Conrad Shawcross: Timepiece, Roundhouse - exhibition review

Shawcross’s ambitious new work turns the Roundhouse into an accurate clock, filling the space with moving shadows
LONDON, ENGLAND - JULY 31: Artist Conrad Shawcross stands under an installation called 'Timepiece' at The Roundhouse on July 31, 2013 in London, England. The large-scale light installation comprising of a giant clock will be on show for the month of August, 2013, where visitors will be asked to pay what they want for access to the exhibition.
Dan Kitwood/Getty Images
1 August 2013

For the next three weeks, the hubbub you might be familiar with in the Roundhouse is hushed. The venue has become cathedral-like, plunged into near darkness. The only light comes from the small but blinding bulbs on three arms which are moved at different speeds and with balletic rhythm by a vast, metal machine hanging from the roof.
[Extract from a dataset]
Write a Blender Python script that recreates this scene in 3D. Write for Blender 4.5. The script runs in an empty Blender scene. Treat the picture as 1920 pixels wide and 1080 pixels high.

Below it is a four-metre high gnomon, the pointed needle of a sundial. Shadows play everywhere you look, from columns, the gnomon and the machine itself — whirling, lengthening and contracting as the arms move. Conrad Shawcross’s ambitious new work is called Timepiece, suggesting a rigid order, but at first it seems chaotic.

Slowly, its logic reveals itself. Shawcross noticed that the Roundhouse has 24 columns, and could become a form of clockface. The three arms mark the hours, minutes and seconds and tell the time accurately, but each is made of three parts, two of which turn clockwise, the other anti-clockwise, and at varying speeds, all in proportions of the number 12.

The point Shawcross is making here is that we have imposed our time-telling on nature. By breaking it down, he seeks to turn the rationality of the 24-hour clock in on itself, and evoke the celestial mysteries of time in earlier epochs.

It’s essential that you spend time with the work, follow the machine’s rhythms and enjoy the shadow-play around the space. Although everything is based on a scientific order, Shawcross’s creation has a hypnotic poetry.